Like the best artists worth keeping an eye on, she disappeared from gaze for a bit, now returning
with a new album Exodus of Venus, something of a departure.  If country music is a bureaucracy wherein the toiler must position themselves, Ms Cook has decided to head for the margins.  More recalibration than total overhaul, nonetheless largely gone are the whip-smart Loretta Lynn meets Dolly Parton observations and acoustic instruments, in are grunge guitars a la Todd Snider's Hard Working Americans.  Gone are snarky digs at Britney Spears, in are songs called Slow Pain and Methadone Blues.
If country is indeed the truth plus three chords, the best country deals with the drinking, cheating and everyday frustrations that underlies both Soap Opera and High Art with disarming honesty and wry wit.  It is what elevates Porter Wagoner's The Cold Hard Facts of Life, George Jones' He Stopped Loving Her Today or Loretta Lynn's Fist City into the pantheon, and though there aren't any songs with such a salty tang on Exodus of Venus (candidate for least country album title ever), the album mines thee topics that have fuelled the genre since the Carter Family.
The album is produced by Ms Cook's new paramour Dexter Green, who is also on guitar.  Draftees included are seasoned professionals like Matt Chamberlain on drums, who has played with Pearl Jam,
The Wallflowers, Tori Amos and Fiona Apple.  That mix of grunge and oestrogen should give you a taste of where the album is coming from.  Willie Weeks, who has played with everyone from the Stones and Clapton on down is on the bass guitar, and the sound is more Drive-By Truckers than Dollywood.  Slow Pain is organ and swampy guitar topped off with slide and only the duet with Patty Loveless on Straightjacket Love and the white trash indignation of Tabitha Tudor's Mama show echoes of previous records.  The drumming on Orange Blossom Trail could almost be Richie Hayward of Little Feat and the guitars are sharp and cutting on the least country title on the album, Broke Down in London on the M25.
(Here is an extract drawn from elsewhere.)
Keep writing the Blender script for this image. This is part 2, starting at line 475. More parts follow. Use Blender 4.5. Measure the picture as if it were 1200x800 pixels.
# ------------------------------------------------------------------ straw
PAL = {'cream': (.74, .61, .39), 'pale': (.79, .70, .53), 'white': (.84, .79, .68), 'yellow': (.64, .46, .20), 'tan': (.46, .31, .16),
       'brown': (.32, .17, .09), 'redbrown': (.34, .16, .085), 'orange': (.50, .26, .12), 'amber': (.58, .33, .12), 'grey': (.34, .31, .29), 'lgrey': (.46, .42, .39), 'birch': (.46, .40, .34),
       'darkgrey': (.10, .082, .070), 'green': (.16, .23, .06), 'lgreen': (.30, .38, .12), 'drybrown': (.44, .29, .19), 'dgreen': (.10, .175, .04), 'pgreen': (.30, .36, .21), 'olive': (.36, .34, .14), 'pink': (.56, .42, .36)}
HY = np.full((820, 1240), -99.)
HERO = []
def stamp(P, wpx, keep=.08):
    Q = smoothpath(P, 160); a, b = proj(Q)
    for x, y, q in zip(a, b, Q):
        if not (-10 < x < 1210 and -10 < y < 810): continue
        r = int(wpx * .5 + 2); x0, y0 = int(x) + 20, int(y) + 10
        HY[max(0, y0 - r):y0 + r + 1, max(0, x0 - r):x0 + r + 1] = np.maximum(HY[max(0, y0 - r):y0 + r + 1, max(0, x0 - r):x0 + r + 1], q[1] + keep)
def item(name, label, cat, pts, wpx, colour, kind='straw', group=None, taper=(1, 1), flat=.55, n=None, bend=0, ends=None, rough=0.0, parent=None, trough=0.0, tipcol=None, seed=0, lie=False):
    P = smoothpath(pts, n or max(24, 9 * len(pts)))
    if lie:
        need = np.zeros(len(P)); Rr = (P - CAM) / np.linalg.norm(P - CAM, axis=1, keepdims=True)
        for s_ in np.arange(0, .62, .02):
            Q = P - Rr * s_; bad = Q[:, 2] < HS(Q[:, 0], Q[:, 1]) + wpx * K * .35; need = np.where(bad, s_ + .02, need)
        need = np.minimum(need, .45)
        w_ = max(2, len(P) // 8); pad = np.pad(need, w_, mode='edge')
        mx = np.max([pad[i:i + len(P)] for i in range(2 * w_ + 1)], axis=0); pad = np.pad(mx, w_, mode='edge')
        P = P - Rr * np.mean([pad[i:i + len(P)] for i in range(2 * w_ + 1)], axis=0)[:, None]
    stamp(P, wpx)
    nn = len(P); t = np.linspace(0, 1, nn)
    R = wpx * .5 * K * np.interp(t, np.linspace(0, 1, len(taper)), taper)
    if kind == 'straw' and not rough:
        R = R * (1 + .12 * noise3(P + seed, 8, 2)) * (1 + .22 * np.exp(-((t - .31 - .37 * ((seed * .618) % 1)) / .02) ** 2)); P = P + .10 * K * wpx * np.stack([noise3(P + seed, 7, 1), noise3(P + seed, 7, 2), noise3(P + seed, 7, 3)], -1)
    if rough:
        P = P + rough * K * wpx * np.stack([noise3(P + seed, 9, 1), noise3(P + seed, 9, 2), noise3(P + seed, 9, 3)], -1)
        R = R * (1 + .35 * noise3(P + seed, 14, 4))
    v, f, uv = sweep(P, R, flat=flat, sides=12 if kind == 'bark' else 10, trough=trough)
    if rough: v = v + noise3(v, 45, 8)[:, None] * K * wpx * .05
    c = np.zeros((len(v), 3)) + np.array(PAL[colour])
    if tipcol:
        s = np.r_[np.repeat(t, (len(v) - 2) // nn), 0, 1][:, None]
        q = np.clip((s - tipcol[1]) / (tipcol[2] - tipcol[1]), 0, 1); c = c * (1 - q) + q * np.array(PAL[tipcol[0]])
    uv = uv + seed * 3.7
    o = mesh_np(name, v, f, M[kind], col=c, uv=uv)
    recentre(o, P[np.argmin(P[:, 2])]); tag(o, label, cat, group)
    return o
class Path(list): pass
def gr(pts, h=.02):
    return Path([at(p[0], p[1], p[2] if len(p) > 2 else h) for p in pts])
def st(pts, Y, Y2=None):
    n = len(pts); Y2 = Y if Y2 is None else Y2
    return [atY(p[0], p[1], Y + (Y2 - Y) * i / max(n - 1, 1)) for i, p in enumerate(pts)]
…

Like all new releases there is a coherent backstory that is repeated throughout media pieces, somewhat unavoidable in Country music.  It covers Miss Cook's marriage breakup to Tim Carrol, her record label insisting she go into rehab despite her lack of a substance problem (no, me neither), deaths in the family, houses burning down, the gamut.  What elevates the record is its commitment to a somewhat uneasy listen and songs that seem to have had to be written rather than placed by the company.  Matthew Arnold, just after he moved to Nashville from Oxford over a hundred years ago, said "Poetry is the spontaneous overflow of powerful feelings: it takes its origin from emotion recalled in tranquility."  He did not comment about three chords and the truth, or indeed iambic pentameter and the truth.  Had he heard Exodus of Venus he may well have joined Cultureberg in toasting a country grunge hybrid which recalled life's little ups and downs in tranquility (or maybe in tumult,) producing a record which utilises Miss Cook's wit and pizzazz in a new way.